DIETER HACKER

Dieter Hacker

Dieter Hacker is a German painter born in August 4, 1942, in the city of Augsburg. Hacker studied at the Academy of Fine Arts in Munic, in the same class of Ernst Geitlinger, Gerhard von Graevenitz and Klaus Staudt. His work can be divided into 3 phases:

In the 1960s Hacker created analytical and kinetic works that were marked by the New Tendencies (New Tendencies (Nouvelles Tendances) movement: an avant-garde international group of artists that brought together Western and Eastern European and South American artists from the fields of Op Art, Kinetic Art and Light Art. The New Tendencies included, among others, members of the artists’ groups ZERO and Effekt from Germany, Grav from France, Gruppo N and Gruppo T from Italy and Exat 51 from Yugoslavia.

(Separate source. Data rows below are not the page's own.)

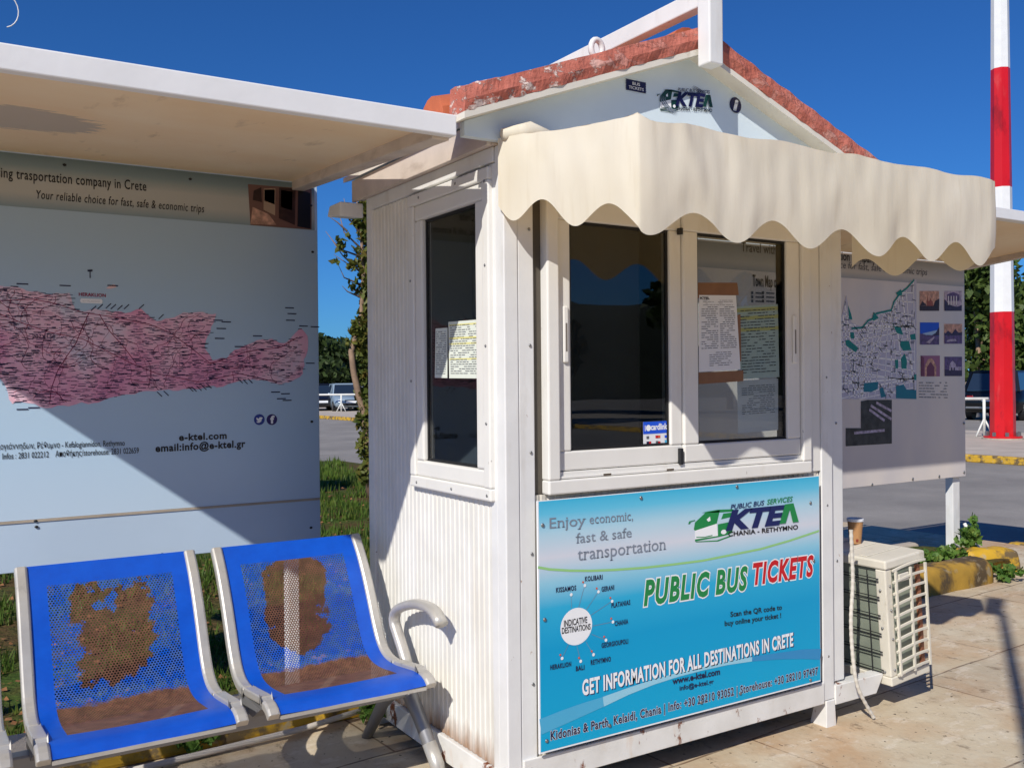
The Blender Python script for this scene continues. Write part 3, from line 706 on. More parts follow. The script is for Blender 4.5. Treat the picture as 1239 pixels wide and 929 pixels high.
def val(a, b):
    s = a*LT; p, seg = path(s); d = Vector((0, 1))
    n = {0: Vector((-.96, -.27)), 1: Vector((0, -1)), 2: Vector((.94, .34))}[seg]
    for c in (L1, L2):      # round the corners a little
        if abs(s-c) < .05:
            k = .5+.5*(s-c)/.05; n = (({L1: Vector((-.96, -.27)), L2: Vector((0, -1))}[c])*(1-k)+({L1: Vector((0, -1)), L2: Vector((.94, .34))}[c])*k).normalized()
            p = p-n*.010*(1-abs(s-c)/.05)
    ztop = 2.318-.035*min(1, s/L1)+.007*noise.noise((s*5, 1, 0))+.005*math.sin(s*17)*(seg == 1)+.014*math.exp(-((s-L1)/.03)**2)
    zbot = 2.045-.105*min(1, s/L1)+.078*scal(s) if seg < 1 else 1.935+.008*noise.noise((s*2, 5, 5))+.082*scal(s)
    z = ztop+(zbot-ztop)*b
    fold = (.004*math.sin(s*15.5+1.2*math.sin(s*4))+.011*noise.noise((s*4.5, 3+b, 0)))*b**.8+.010*math.exp(-((s-L1-.17-.10*b)/.035)**2)*(1-b)*(1 if s > L1 else 0)-.008*math.exp(-((s-L1-.33-.05*b)/.05)**2)*(1-.6*b)+.004*noise.noise((s*17, b*2, 2))+.006*math.sin(math.pi*b)
    fold *= min(1, s/.12)*min(1, max(0, (LT-s))/.12)
    q = p+n*fold
    return (q.x, q.y, z)
M_ = MB(); M_.grid(val, NS, NV)
def top(a, b):      # sloping cloth between the wall and the valance
    L_ = Vector(val(L1*b/LT, 0)); Rr = Vector(val((L2+(LT-L2)*(1-b))/LT, 0)); Fr = Vector(val((L1+(L2-L1)*a)/LT, 0))
    Wl = Vector(val(0, 0)).lerp(Vector(val(1, 0)), a)
    c = [Vector(val(0, 0)), Vector(val(1, 0)), Vector(val(L1/LT, 0)), Vector(val(L2/LT, 0))]
    q = L_*(1-a)+Rr*a+Wl*(1-b)+Fr*b-(c[0]*(1-a)*(1-b)+c[1]*a*(1-b)+c[2]*(1-a)*b+c[3]*a*b)
    q.z -= .02*math.sin(math.pi*b)*abs(math.sin(a*math.pi*4))*min(1, 6*a, 6*(1-a)); return tuple(q)
T_ = MB(); T_.grid(top, 80, 10)
awn = M_.build('awning_valance', m_cloth, kiosk, smooth=True, fix=False); T_.build('awning_cloth', m_cloth, kiosk, smooth=True, fix=False)
M_ = MB()
fa, fb, fc, fd = Vector((.05, .0, 2.28)), Vector((.185, -.50, 2.235)), Vector((1.945, -.50, 2.235)), Vector((1.74, .0, 2.28))
M_.tube([fa, fb], .009, 8); M_.tube([fb, fc], .009, 8); M_.tube([fc, fd], .009, 8)
M_.build('awning_frame', m_dark, kiosk)
rp = at(625, 172, 1, -.05); M_ = MB(); M_.tube([(-.02, -.03, 2.325), (.08, -.045, 2.345), (.20, -.05, 2.335)], [.020, .034, .012], 10); M_.build('awning_roll', m_cloth, kiosk, smooth=True)
# --- stickers on the gable
yG = -.0045
b0 = at(757, 97, 1, yG); b1 = at(782, 112, 1, yG)
M_ = MB(); zt, zb = b0.z+.005, b1.z-.005; pts = []
nn = 6
for k in range(nn*2+1): pts.append((b0.x+(.003 if k % 2 else 0), zt+(zb-zt)*k/(nn*2)))
for k in range(nn*2+1): pts.append((b1.x-(.003 if k % 2 else 0), zb+(zt-zb)*k/(nn*2)))
o = poly(pts, yG, i_navyd, None, 'ticket_sticker'); tag(o, 'dark blue BUS TICKETS sticker on the gable', 'sticker')
tw = b1.x-b0.x; th_ = zt-zb
write('BUS', (b0.x+tw*.32, zb+th_*.56), (b0.x+tw*.68, zb+th_*.56), th_*.26, yG-.0015, i_white, o, serif=True, off=.01)
write('TICKETS', (b0.x+tw*.14, zb+th_*.16), (b0.x+tw*.86, zb+th_*.16), th_*.26, yG-.0015, i_white, o, serif=True, off=.01)
ic = at(890, 127.5, 1, yG); ir = (at(897, 127.5, 1, yG).x-at(883, 127.5, 1, yG).x)/2
o = poly([(ic.x+ir*math.cos(t), ic.z+ir*.98*math.sin(t)) for t in np.linspace(0, 2*math.pi, 28)[:-1]], yG, i_navyd, None, 'information_sticker'); tag(o, 'round dark blue sticker with a white letter i on the gable', 'sticker')
write('i', (ic.x-ir*.30, ic.z-ir*.62), (ic.x+ir*.30, ic.z-ir*.62), ir*1.2, yG-.0015, i_white, o, off=.05, shear=.2, serif=True, hfont=max(v[1] for v in glyphs('i')[0]))
# --- the operator's emblem, used twice (map = function from emblem units to plane)
def emblem(F, y, par, cg, ck, name_s=1, swoosh=False):
    """F(u, v): emblem box 0..1 across, 0..1 up"""
    def P(l, mat, nm, k=0): poly([F(u, v) for u, v in l], y-.0008*k, mat, par, nm)
    P([(.06, .44), (.07, .62), (.16, .84), (.29, .86), (.26, .52), (.07, .40)], cg, 'bus_emblem')
    P([(.07, .40), (.26, .52), (.27, .20), (.07, .17)], i_white, 'bus_emblem')
    P([(.27, .50), (.40, .53), (.40, .24), (.36, .20), (.28, .17), (.07, .12), (.07, .17), (.27, .20)], cg, 'bus_emblem')
    P([(.13, .85), (.30, .80), (.42, .78), (.41, .84), (.27, .88), (.18, .87)], cg, 'bus_emblem')
    P([(.30, .62), (.42, .66), (.42, .76), (.32, .76)], cg, 'bus_emblem')
    P([(.07, .115), (.26, .085), (.40, .19), (.38, .14), (.27, .055), (.08, .09)], cg, 'bus_emblem')
    P([(.32+.025*math.cos(t), .285+.06*math.sin(t)) for t in np.linspace(0, 6.28, 16)[:-1]], i_white, 'bus_emblem', 1)
    P([(.08, .235), (.15, .215), (.22, .24), (.22, .215), (.15, .195), (.08, .215)], cg, 'bus_emblem', 1)
    P([(.01, .60), (.02, .67), (.07, .69), (.07, .67), (.035, .65), (.025, .60)], cg, 'bus_emblem', 1)
    P([(.17, .66), (.20, .73), (.205, .62), (.185, .60)], i_white, 'bus_emblem', 1)
    def T(t, u0, u1, v, h, mat, off=0, shear=0, k=2):
        a = F(u0, v); b = F(u1, v); c = F(u0, v+h)
        write(t, a, b, math.hypot(c[0]-a[0], c[1]-a[1]), y-.0008*k, mat, par, off=off, shear=shear)
    T('PUBLIC BUS', .385, .70, .845, .12, ck, .012, .22); T('SERVICES', .725, .98, .845, .12, cg if not swoosh else ck, .012, .22)
    T('KTE', .355, .88, .335, .46, ck, .05, .28)
    P([(.84, .335), (.90, .335), (.945, .66), (.97, .335), (1.03, .335), (.985, .795), (.90, .795)], cg, 'bus_emblem', 3)
    T('CHANIA - RETHYMNO', .36, 1.02, .16, .115, i_black, .022, .0)
def quadmap(p00, p10, p01, p11, y):
    q = [at(*p, 1, y) for p in (p00, p10, p01, p11)]; q = [(a.x, a.z) for a in q]
    def F(u, v):
        a = [q[0][i]*(1-u)+q[1][i]*u for i in (0, 1)]; b = [q[2][i]*(1-u)+q[3][i]*u for i in (0, 1)]
        return (a[0]*(1-v)+b[0]*v, a[1]*(1-v)+b[1]*v)
    return F
oe = thing('emblem_sticker', 'bus company emblem with green bus and navy letters stuck on the gable', 'sticker', (at(825, 125, 1, yG).x, yG, at(825, 125, 1, yG).z))
emblem(quadmap((794, 137), (860, 141), (794, 103), (860, 109), yG), yG, oe, ink('dark green ink', 20, 62, 52), i_navyd, swoosh=True)
for (cx_, cz_, a0, a1) in (((830, 119), 1, -.3, 1.25), ((828, 124), -1, math.pi-.15, math.pi+1.2)):
    M_ = MB(); c0 = at(*cx_, 1, yG)
    for r_ in (.085, .094, .103):
        sg = [(c0.x+r_*1.0*math.cos(t)*1.15, c0.z+r_*.42*math.sin(t)*1.3) for t in np.linspace(a0, a1, 16)]
        strip2d(sg, [.001+.005*math.sin(math.pi*i/15) for i in range(16)], yG-.0006, M_)
    M_.build('swoosh', i_grey, oe, fix=False)

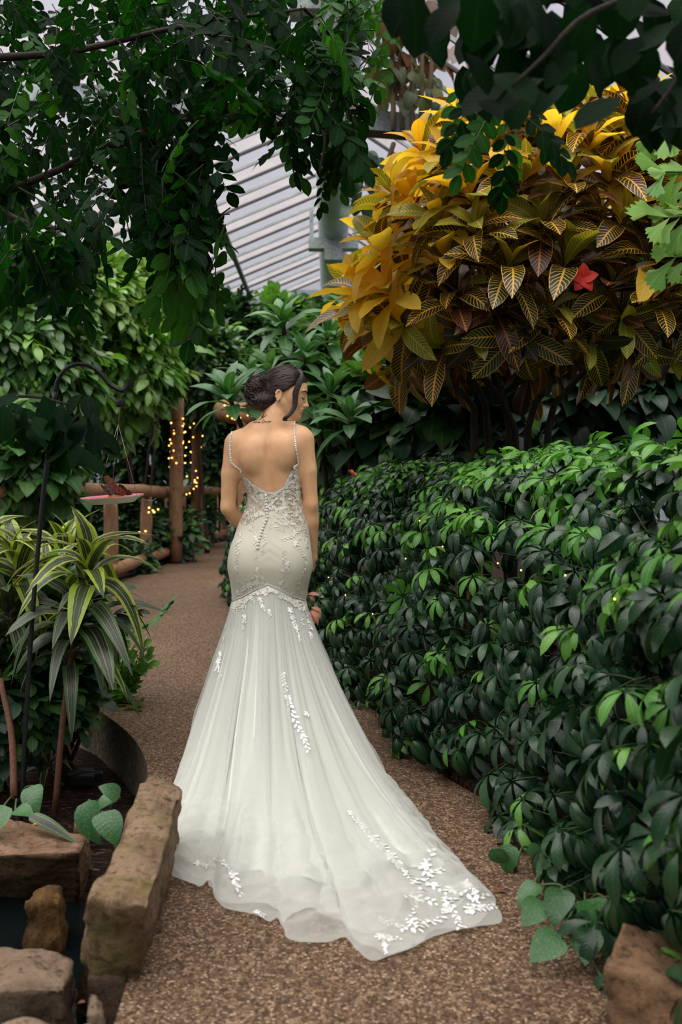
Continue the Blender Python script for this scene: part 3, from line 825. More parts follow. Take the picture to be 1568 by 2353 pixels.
for u, s, yaw, op, m, lab, Y, pit in ((265, .085, 1.45, 8, W_BR, 'tall brown butterfly with closed wings in the middle of the plate', HY, .55), (249, .052, 1.0, 25, W_DK, 'dark spotted butterfly with half open wings on the left of the group', HY-.02, .45),
                                 (276, .045, 1.9, 20, W_BR, 'small brown butterfly just right of the tall one', HY-.03, .4), (289, .05, 2.0, 22, W_DK, 'dark spotted butterfly at the right of the group on the plate', HY+.01, .5)):
    p = P(u, 1140, Y); p.z = zt+.006; butterfly(p, s, yaw, op, m, lab, pit, 'butterflies feeding on the plate')
# ================================================================== PLANTS
M_STEM = plain('green_stem', s2l(72, 92, 48), .6)
M_TWIG = plain('brown_twig', s2l(74, 56, 42), .85, var=.5, vscale=30)
M_DTWIG = plain('dark_green_twig', s2l(38, 42, 26), .8, var=.3, vscale=30)
M_BARK = plain('dark_bark', s2l(58, 46, 36), .9, var=.5, vscale=20, bump=.4)
M_REDSTEM = plain('ringed_stem', s2l(116, 78, 56), .85, var=.45, vscale=60)

L_OV = leaf_tpl(5, .29, .75, .8, .12, .10)
L_OV2 = leaf_tpl(5, .30, .9, .75, .25, .14, twist=.25)
L_LANCE = leaf_tpl(6, .20, .8, .85, .30, .12)
L_OBOV = leaf_tpl(6, .165, 1.1, .72, .40, .16, arch=.2)
L_OBOV2 = leaf_tpl(6, .150, 1.0, .75, .75, .14, twist=.3)
L_CROT = [leaf_tpl(8, .165, .95, .72, d, .18, wave=.10, nw=2.2, twist=t, arch=.25) for d, t in ((.05, 0), (.22, .25), (.5, -.3))]
L_STRAP = [leaf_tpl(9, w, .45, .8, d, .16, wave=.07, nw=2.5, twist=t, arch=.5) for w, d, t in ((.115, .22, 0), (.10, .5, .35), (.105, .8, -.3), (.12, .08, .2))]
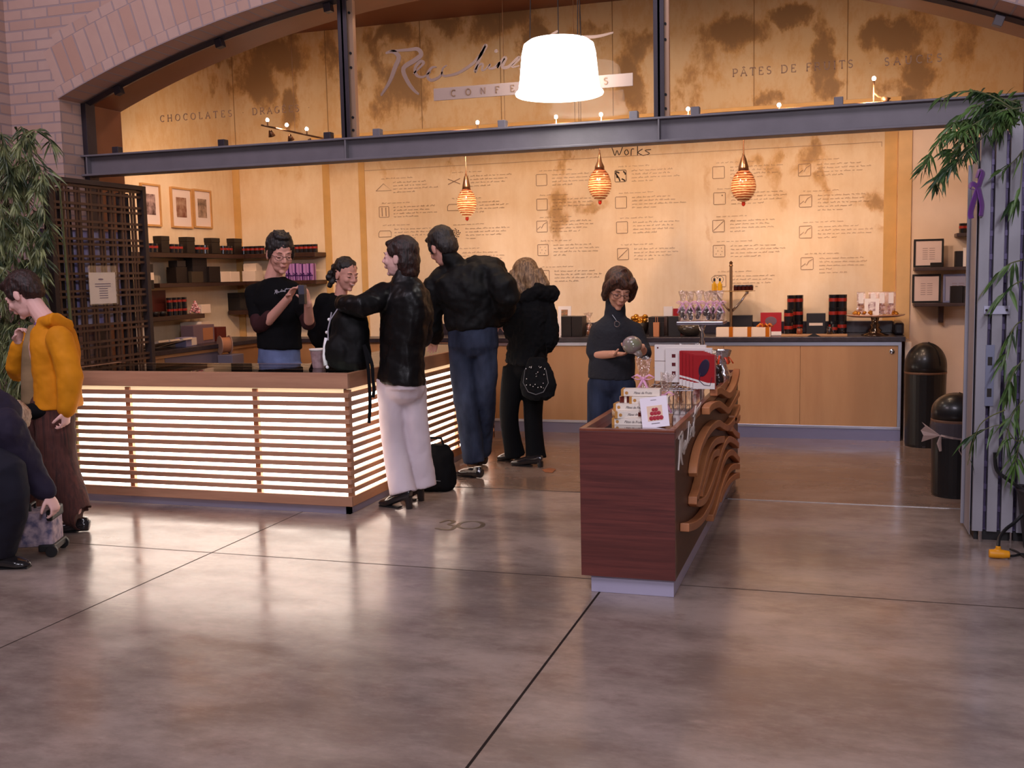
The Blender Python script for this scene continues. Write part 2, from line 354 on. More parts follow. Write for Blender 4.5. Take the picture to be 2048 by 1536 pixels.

In the 1970s, he increasingly produced political and socio-critical installations.

In the 1980s, Hacker became famous as a painter in the context of the Junge Wilde (Neue Wilde or Neue Heftige), an art collective who came to public attention in the early 1980s in Germany and Austria with subjective, carefree, and life-affirming painting.

With his political works, and especially since 1971 with his concept of an artist-run gallery, Hacker made a radical departure from the art market. His self-designed exhibitions focused on the social relevance of art, the role of photography in everyday life, and the art market or the utopias of Constructivism.

From 1990 to October 2007 Hacker taught painting at the Berlin University of the Arts and in 2008, was accepted into the Ingolstadt Foundation for Concrete Art and Design.

For more than four decades, Hacker repeatedly dealt with the utopias, demands, and successes of Constructivism in very different artistic forms of expression, but also with its limits and the dangers of formalizing its means of design.